=== Dataset content ===
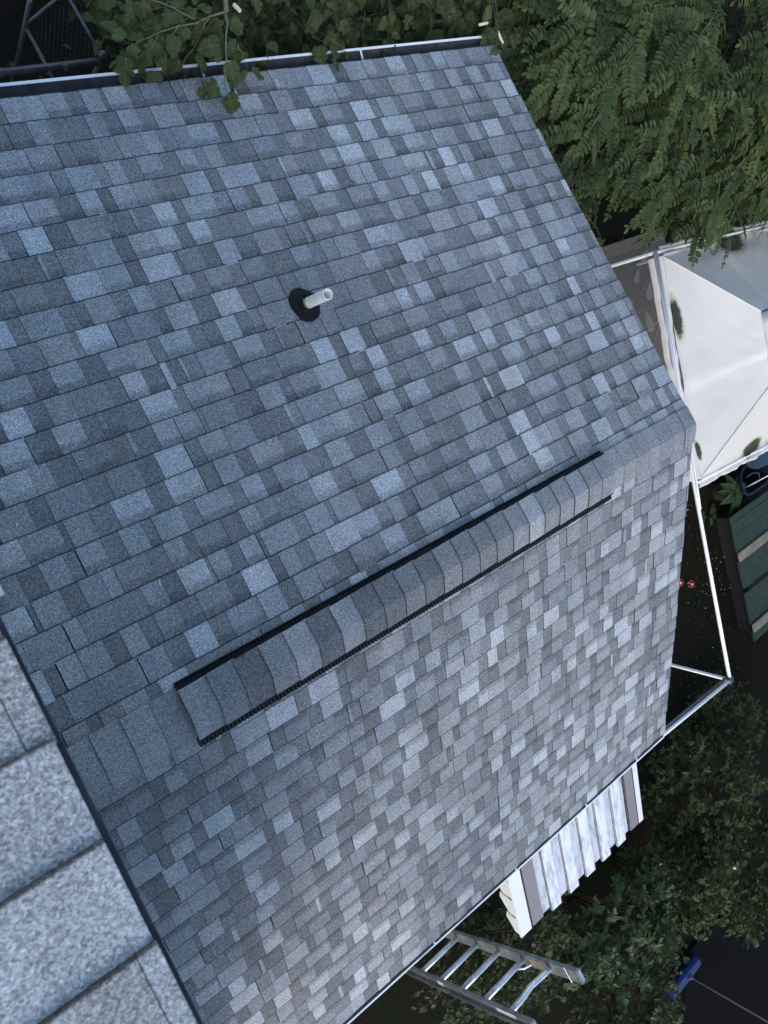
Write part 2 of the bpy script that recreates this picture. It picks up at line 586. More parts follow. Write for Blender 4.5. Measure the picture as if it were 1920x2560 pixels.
pieces = []
for side, s_first in ((1, SB), (-1, SF)):
    for n in range(0, 22):
        sb = s_first + EXP * n + (random.uniform(-0.0015, 0.0015))
        for a, b, tone, band, hue, top in tab_row(XL, 0.004 + random.uniform(-0.004, 0.004)):
            if side > 0 and -2.8 < a < -2.15 and abs(sb - 1.75) < 0.2:
                tone, band = min(tone, 0.95), 0.0
            place = lambda x, s, h, side=side: on_slope(side, x, s, h - 0.010)
            ws = random.uniform(-0.0005, 0.0005)
            g = tab_geometry(place, a, b, sb - EXP - 0.012, sb + ws, top - 0.0042, top, -0.001)
            # the piece's own exposed part starts below the course above
            uv = [(0, -0.08), (1, -0.08), (1, 1), (0, 1)] + [(0.5, 1)] * 12
            cx, cy, cz = px(place((a + b) / 2, sb - EXP / 2, 0))
            inside = -40 < cx < 1960 and -40 < cy < 2600
            area = (b - a) / cz ** 2 if inside else 0
            pieces.append((area, (g[0], g[1], uv, (tone, band, hue, b - a))))
pieces.sort(key=lambda q: -q[0])
for area, p in pieces[:290]:
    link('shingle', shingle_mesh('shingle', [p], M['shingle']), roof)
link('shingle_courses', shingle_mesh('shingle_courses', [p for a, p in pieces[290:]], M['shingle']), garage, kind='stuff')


# ---- ridge caps and vent
def cap_piece(x0, x1, half, lift, crown, hl, hr, tone, hue, drop):
    """one bent cap over the ridge; left edge hl proud, right edge hr"""
    ys = np.linspace(-1, 1, 13)
    th = (TB + TF) / 2
    top = []
    for x, h in ((x0, hl), (x1, hr)):
        row = []
        for q in ys:
            y = q * half
            z = -abs(y) * math.tan(th)
            rnd = crown * (1 - min(1, abs(q) / 0.55) ** 2) * 0.5 if abs(q) < 0.55 else 0
            r2 = 0.5 * 0.03 * math.tan(th)
            z += lift * (1 - drop * abs(q) ** 3) + rnd * 0.4 - r2 * math.exp(-(y / 0.03) ** 2) + h
            row.append((x, y, z))
        top.append(row)
    m = len(ys)
    v = top[0] + top[1] + [(p[0], p[1], p[2] - 0.006) for p in top[0]] + [(p[0], p[1], p[2] - 0.006) for p in top[1]]
    f, uv = [], []
    for j in range(m - 1):
        f.append((j, m + j, m + j + 1, j + 1))
        uv += [(0.5, 1 - 0.9 * 1), (0.5, 0.1), (0.5, 0.1), (0.5, 0.1)]
        f.append((j, j + 1, 2 * m + j + 1, 2 * m + j))
        uv += [(0.5, 1)] * 4
        f.append((m + j + 1, m + j, 3 * m + j, 3 * m + j + 1))
        uv += [(0.5, 1)] * 4
    f.append((0, 2 * m, 3 * m, m))
    uv += [(0.5, 0.9)] * 4
    f.append((m - 1, 2 * m - 1, 4 * m - 1, 3 * m - 1))
    uv += [(0.5, 0.9)] * 4
    return v, f, uv, (tone, 0.0, hue, 1.0)


def cap_run(x0, x1, step, half, lift, crown, drop, parent, name, hl=0.013, tones=(0.40, 0.66, 0.95, 1.2, 1.5)):
    n = max(1, round((x1 - x0) / step))
    st = (x1 - x0) / n
    for k in range(n):
        a = x0 + k * st
        p = cap_piece(a, a + st + 0.014, half + random.uniform(-0.003, 0.003), lift, crown, hl, 0.003, random.choice(tones) + random.uniform(-0.06, 0.06), random.uniform(0.2, 0.9), drop)
        if k == n - 1:
            p = cap_piece(a, a + st, half, lift, crown, 0.009, 0.005, 0.92, 0.5, drop)
        link(name, shingle_mesh(name, [p], M['cap']), parent)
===
Aim: Copy the material shown above in full and exactly. Skip the pictures.

Task output:
Write part 2 of the bpy script that recreates this picture. It picks up at line 586. More parts follow. Write for Blender 4.5. Measure the picture as if it were 1920x2560 pixels.
pieces = []
for side, s_first in ((1, SB), (-1, SF)):
    for n in range(0, 22):
        sb = s_first + EXP * n + (random.uniform(-0.0015, 0.0015))
        for a, b, tone, band, hue, top in tab_row(XL, 0.004 + random.uniform(-0.004, 0.004)):
            if side > 0 and -2.8 < a < -2.15 and abs(sb - 1.75) < 0.2:
                tone, band = min(tone, 0.95), 0.0
            place = lambda x, s, h, side=side: on_slope(side, x, s, h - 0.010)
            ws = random.uniform(-0.0005, 0.0005)
            g = tab_geometry(place, a, b, sb - EXP - 0.012, sb + ws, top - 0.0042, top, -0.001)
            # the piece's own exposed part starts below the course above
            uv = [(0, -0.08), (1, -0.08), (1, 1), (0, 1)] + [(0.5, 1)] * 12
            cx, cy, cz = px(place((a + b) / 2, sb - EXP / 2, 0))
            inside = -40 < cx < 1960 and -40 < cy < 2600
            area = (b - a) / cz ** 2 if inside else 0
            pieces.append((area, (g[0], g[1], uv, (tone, band, hue, b - a))))
pieces.sort(key=lambda q: -q[0])
for area, p in pieces[:290]:
    link('shingle', shingle_mesh('shingle', [p], M['shingle']), roof)
link('shingle_courses', shingle_mesh('shingle_courses', [p for a, p in pieces[290:]], M['shingle']), garage, kind='stuff')


# ---- ridge caps and vent
def cap_piece(x0, x1, half, lift, crown, hl, hr, tone, hue, drop):
    """one bent cap over the ridge; left edge hl proud, right edge hr"""
    ys = np.linspace(-1, 1, 13)
    th = (TB + TF) / 2
    top = []
    for x, h in ((x0, hl), (x1, hr)):
        row = []
        for q in ys:
            y = q * half
            z = -abs(y) * math.tan(th)
            rnd = crown * (1 - min(1, abs(q) / 0.55) ** 2) * 0.5 if abs(q) < 0.55 else 0
            r2 = 0.5 * 0.03 * math.tan(th)
            z += lift * (1 - drop * abs(q) ** 3) + rnd * 0.4 - r2 * math.exp(-(y / 0.03) ** 2) + h
            row.append((x, y, z))
        top.append(row)
    m = len(ys)
    v = top[0] + top[1] + [(p[0], p[1], p[2] - 0.006) for p in top[0]] + [(p[0], p[1], p[2] - 0.006) for p in top[1]]
    f, uv = [], []
    for j in range(m - 1):
        f.append((j, m + j, m + j + 1, j + 1))
        uv += [(0.5, 1 - 0.9 * 1), (0.5, 0.1), (0.5, 0.1), (0.5, 0.1)]
        f.append((j, j + 1, 2 * m + j + 1, 2 * m + j))
        uv += [(0.5, 1)] * 4
        f.append((m + j + 1, m + j, 3 * m + j, 3 * m + j + 1))
        uv += [(0.5, 1)] * 4
    f.append((0, 2 * m, 3 * m, m))
    uv += [(0.5, 0.9)] * 4
    f.append((m - 1, 2 * m - 1, 4 * m - 1, 3 * m - 1))
    uv += [(0.5, 0.9)] * 4
    return v, f, uv, (tone, 0.0, hue, 1.0)


def cap_run(x0, x1, step, half, lift, crown, drop, parent, name, hl=0.013, tones=(0.40, 0.66, 0.95, 1.2, 1.5)):
    n = max(1, round((x1 - x0) / step))
    st = (x1 - x0) / n
    for k in range(n):
        a = x0 + k * st
        p = cap_piece(a, a + st + 0.014, half + random.uniform(-0.003, 0.003), lift, crown, hl, 0.003, random.choice(tones) + random.uniform(-0.06, 0.06), random.uniform(0.2, 0.9), drop)
        if k == n - 1:
            p = cap_piece(a, a + st, half, lift, crown, 0.009, 0.005, 0.92, 0.5, drop)
        link(name, shingle_mesh(name, [p], M['cap']), parent)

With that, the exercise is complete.